* [Work to complete] Repeat each record below exactly as given.

* [Data for this exercise]

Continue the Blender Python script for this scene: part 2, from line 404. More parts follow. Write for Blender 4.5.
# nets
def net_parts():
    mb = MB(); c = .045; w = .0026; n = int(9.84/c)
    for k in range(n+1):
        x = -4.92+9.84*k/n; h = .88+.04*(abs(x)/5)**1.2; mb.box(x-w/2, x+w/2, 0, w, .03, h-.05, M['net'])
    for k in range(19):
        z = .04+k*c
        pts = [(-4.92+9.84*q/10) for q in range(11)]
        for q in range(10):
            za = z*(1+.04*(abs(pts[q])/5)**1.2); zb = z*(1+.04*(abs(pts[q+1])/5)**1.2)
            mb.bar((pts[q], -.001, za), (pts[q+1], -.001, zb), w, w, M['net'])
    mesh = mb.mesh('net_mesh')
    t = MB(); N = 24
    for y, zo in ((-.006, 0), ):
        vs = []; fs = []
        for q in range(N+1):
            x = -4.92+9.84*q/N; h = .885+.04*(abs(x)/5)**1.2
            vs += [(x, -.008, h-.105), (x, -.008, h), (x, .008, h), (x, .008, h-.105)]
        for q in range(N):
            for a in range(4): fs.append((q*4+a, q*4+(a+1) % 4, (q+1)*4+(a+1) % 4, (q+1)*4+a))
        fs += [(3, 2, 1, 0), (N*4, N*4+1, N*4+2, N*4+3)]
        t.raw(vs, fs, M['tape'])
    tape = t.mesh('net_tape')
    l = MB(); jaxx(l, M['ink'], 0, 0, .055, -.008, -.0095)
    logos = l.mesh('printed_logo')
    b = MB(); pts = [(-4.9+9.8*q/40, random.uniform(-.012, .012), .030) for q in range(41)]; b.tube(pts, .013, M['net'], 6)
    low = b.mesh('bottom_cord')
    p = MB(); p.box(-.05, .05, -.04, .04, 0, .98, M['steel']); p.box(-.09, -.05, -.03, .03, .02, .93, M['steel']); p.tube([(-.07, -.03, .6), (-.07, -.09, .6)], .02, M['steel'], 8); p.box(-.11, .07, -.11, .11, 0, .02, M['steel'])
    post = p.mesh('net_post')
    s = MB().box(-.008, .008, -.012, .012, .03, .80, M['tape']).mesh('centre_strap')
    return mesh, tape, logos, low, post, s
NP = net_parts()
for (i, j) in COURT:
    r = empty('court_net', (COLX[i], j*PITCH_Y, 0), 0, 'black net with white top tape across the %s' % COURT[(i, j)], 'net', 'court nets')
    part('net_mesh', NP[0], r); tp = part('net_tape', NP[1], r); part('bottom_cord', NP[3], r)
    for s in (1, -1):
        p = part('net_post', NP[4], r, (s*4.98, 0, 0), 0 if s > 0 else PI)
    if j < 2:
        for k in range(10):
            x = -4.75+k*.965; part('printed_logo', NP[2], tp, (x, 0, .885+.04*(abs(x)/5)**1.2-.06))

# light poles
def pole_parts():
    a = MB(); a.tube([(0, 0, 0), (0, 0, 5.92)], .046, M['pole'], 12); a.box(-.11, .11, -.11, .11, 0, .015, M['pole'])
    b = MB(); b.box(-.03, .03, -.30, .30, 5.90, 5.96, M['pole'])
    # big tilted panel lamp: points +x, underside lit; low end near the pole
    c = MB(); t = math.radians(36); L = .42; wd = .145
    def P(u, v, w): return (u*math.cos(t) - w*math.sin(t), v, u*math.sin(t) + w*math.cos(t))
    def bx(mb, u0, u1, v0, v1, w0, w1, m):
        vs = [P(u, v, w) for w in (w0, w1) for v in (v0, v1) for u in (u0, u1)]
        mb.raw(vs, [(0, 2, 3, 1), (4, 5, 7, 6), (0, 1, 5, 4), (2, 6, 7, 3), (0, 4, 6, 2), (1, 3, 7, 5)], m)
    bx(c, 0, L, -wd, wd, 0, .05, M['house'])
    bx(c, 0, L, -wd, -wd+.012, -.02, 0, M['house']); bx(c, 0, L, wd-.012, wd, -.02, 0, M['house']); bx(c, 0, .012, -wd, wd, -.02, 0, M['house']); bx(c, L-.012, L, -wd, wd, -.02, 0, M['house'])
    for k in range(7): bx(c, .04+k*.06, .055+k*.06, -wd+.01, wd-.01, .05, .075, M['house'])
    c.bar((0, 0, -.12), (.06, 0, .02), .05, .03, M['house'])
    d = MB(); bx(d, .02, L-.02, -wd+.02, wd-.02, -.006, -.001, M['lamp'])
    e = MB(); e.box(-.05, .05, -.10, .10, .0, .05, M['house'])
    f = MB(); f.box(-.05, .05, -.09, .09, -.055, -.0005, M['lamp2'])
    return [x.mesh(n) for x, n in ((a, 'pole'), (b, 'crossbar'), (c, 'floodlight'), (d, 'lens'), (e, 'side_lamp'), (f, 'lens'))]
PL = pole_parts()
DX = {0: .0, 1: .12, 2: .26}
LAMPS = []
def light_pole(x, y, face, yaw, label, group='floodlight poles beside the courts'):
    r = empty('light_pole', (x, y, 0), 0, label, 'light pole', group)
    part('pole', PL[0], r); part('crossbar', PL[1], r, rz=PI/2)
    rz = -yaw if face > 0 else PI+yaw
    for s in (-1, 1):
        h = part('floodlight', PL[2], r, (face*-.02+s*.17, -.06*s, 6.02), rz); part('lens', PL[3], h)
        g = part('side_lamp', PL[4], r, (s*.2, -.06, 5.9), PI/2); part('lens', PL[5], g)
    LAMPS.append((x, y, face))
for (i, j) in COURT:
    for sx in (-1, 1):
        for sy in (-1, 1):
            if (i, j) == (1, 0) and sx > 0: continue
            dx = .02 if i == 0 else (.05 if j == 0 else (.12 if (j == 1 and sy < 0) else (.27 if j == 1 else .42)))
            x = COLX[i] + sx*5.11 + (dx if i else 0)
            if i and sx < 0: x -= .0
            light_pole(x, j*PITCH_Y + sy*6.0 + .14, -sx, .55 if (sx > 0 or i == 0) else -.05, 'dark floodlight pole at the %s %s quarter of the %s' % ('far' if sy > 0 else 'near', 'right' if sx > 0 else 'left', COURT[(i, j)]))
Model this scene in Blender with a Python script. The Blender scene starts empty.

* [Exercise answer]
Continue the Blender Python script for this scene: part 2, from line 404. More parts follow. Write for Blender 4.5.
# nets
def net_parts():
    mb = MB(); c = .045; w = .0026; n = int(9.84/c)
    for k in range(n+1):
        x = -4.92+9.84*k/n; h = .88+.04*(abs(x)/5)**1.2; mb.box(x-w/2, x+w/2, 0, w, .03, h-.05, M['net'])
    for k in range(19):
        z = .04+k*c
        pts = [(-4.92+9.84*q/10) for q in range(11)]
        for q in range(10):
            za = z*(1+.04*(abs(pts[q])/5)**1.2); zb = z*(1+.04*(abs(pts[q+1])/5)**1.2)
            mb.bar((pts[q], -.001, za), (pts[q+1], -.001, zb), w, w, M['net'])
    mesh = mb.mesh('net_mesh')
    t = MB(); N = 24
    for y, zo in ((-.006, 0), ):
        vs = []; fs = []
        for q in range(N+1):
            x = -4.92+9.84*q/N; h = .885+.04*(abs(x)/5)**1.2
            vs += [(x, -.008, h-.105), (x, -.008, h), (x, .008, h), (x, .008, h-.105)]
        for q in range(N):
            for a in range(4): fs.append((q*4+a, q*4+(a+1) % 4, (q+1)*4+(a+1) % 4, (q+1)*4+a))
        fs += [(3, 2, 1, 0), (N*4, N*4+1, N*4+2, N*4+3)]
        t.raw(vs, fs, M['tape'])
    tape = t.mesh('net_tape')
    l = MB(); jaxx(l, M['ink'], 0, 0, .055, -.008, -.0095)
    logos = l.mesh('printed_logo')
    b = MB(); pts = [(-4.9+9.8*q/40, random.uniform(-.012, .012), .030) for q in range(41)]; b.tube(pts, .013, M['net'], 6)
    low = b.mesh('bottom_cord')
    p = MB(); p.box(-.05, .05, -.04, .04, 0, .98, M['steel']); p.box(-.09, -.05, -.03, .03, .02, .93, M['steel']); p.tube([(-.07, -.03, .6), (-.07, -.09, .6)], .02, M['steel'], 8); p.box(-.11, .07, -.11, .11, 0, .02, M['steel'])
    post = p.mesh('net_post')
    s = MB().box(-.008, .008, -.012, .012, .03, .80, M['tape']).mesh('centre_strap')
    return mesh, tape, logos, low, post, s
NP = net_parts()
for (i, j) in COURT:
    r = empty('court_net', (COLX[i], j*PITCH_Y, 0), 0, 'black net with white top tape across the %s' % COURT[(i, j)], 'net', 'court nets')
    part('net_mesh', NP[0], r); tp = part('net_tape', NP[1], r); part('bottom_cord', NP[3], r)
    for s in (1, -1):
        p = part('net_post', NP[4], r, (s*4.98, 0, 0), 0 if s > 0 else PI)
    if j < 2:
        for k in range(10):
            x = -4.75+k*.965; part('printed_logo', NP[2], tp, (x, 0, .885+.04*(abs(x)/5)**1.2-.06))

# light poles
def pole_parts():
    a = MB(); a.tube([(0, 0, 0), (0, 0, 5.92)], .046, M['pole'], 12); a.box(-.11, .11, -.11, .11, 0, .015, M['pole'])
    b = MB(); b.box(-.03, .03, -.30, .30, 5.90, 5.96, M['pole'])
    # big tilted panel lamp: points +x, underside lit; low end near the pole
    c = MB(); t = math.radians(36); L = .42; wd = .145
    def P(u, v, w): return (u*math.cos(t) - w*math.sin(t), v, u*math.sin(t) + w*math.cos(t))
    def bx(mb, u0, u1, v0, v1, w0, w1, m):
        vs = [P(u, v, w) for w in (w0, w1) for v in (v0, v1) for u in (u0, u1)]
        mb.raw(vs, [(0, 2, 3, 1), (4, 5, 7, 6), (0, 1, 5, 4), (2, 6, 7, 3), (0, 4, 6, 2), (1, 3, 7, 5)], m)
    bx(c, 0, L, -wd, wd, 0, .05, M['house'])
    bx(c, 0, L, -wd, -wd+.012, -.02, 0, M['house']); bx(c, 0, L, wd-.012, wd, -.02, 0, M['house']); bx(c, 0, .012, -wd, wd, -.02, 0, M['house']); bx(c, L-.012, L, -wd, wd, -.02, 0, M['house'])
    for k in range(7): bx(c, .04+k*.06, .055+k*.06, -wd+.01, wd-.01, .05, .075, M['house'])
    c.bar((0, 0, -.12), (.06, 0, .02), .05, .03, M['house'])
    d = MB(); bx(d, .02, L-.02, -wd+.02, wd-.02, -.006, -.001, M['lamp'])
    e = MB(); e.box(-.05, .05, -.10, .10, .0, .05, M['house'])
    f = MB(); f.box(-.05, .05, -.09, .09, -.055, -.0005, M['lamp2'])
    return [x.mesh(n) for x, n in ((a, 'pole'), (b, 'crossbar'), (c, 'floodlight'), (d, 'lens'), (e, 'side_lamp'), (f, 'lens'))]
PL = pole_parts()
DX = {0: .0, 1: .12, 2: .26}
LAMPS = []
def light_pole(x, y, face, yaw, label, group='floodlight poles beside the courts'):
    r = empty('light_pole', (x, y, 0), 0, label, 'light pole', group)
    part('pole', PL[0], r); part('crossbar', PL[1], r, rz=PI/2)
    rz = -yaw if face > 0 else PI+yaw
    for s in (-1, 1):
        h = part('floodlight', PL[2], r, (face*-.02+s*.17, -.06*s, 6.02), rz); part('lens', PL[3], h)
        g = part('side_lamp', PL[4], r, (s*.2, -.06, 5.9), PI/2); part('lens', PL[5], g)
    LAMPS.append((x, y, face))
for (i, j) in COURT:
    for sx in (-1, 1):
        for sy in (-1, 1):
            if (i, j) == (1, 0) and sx > 0: continue
            dx = .02 if i == 0 else (.05 if j == 0 else (.12 if (j == 1 and sy < 0) else (.27 if j == 1 else .42)))
            x = COLX[i] + sx*5.11 + (dx if i else 0)
            if i and sx < 0: x -= .0
            light_pole(x, j*PITCH_Y + sy*6.0 + .14, -sx, .55 if (sx > 0 or i == 0) else -.05, 'dark floodlight pole at the %s %s quarter of the %s' % ('far' if sy > 0 else 'near', 'right' if sx > 0 else 'left', COURT[(i, j)]))
Model this scene in Blender with a Python script. The Blender scene starts empty.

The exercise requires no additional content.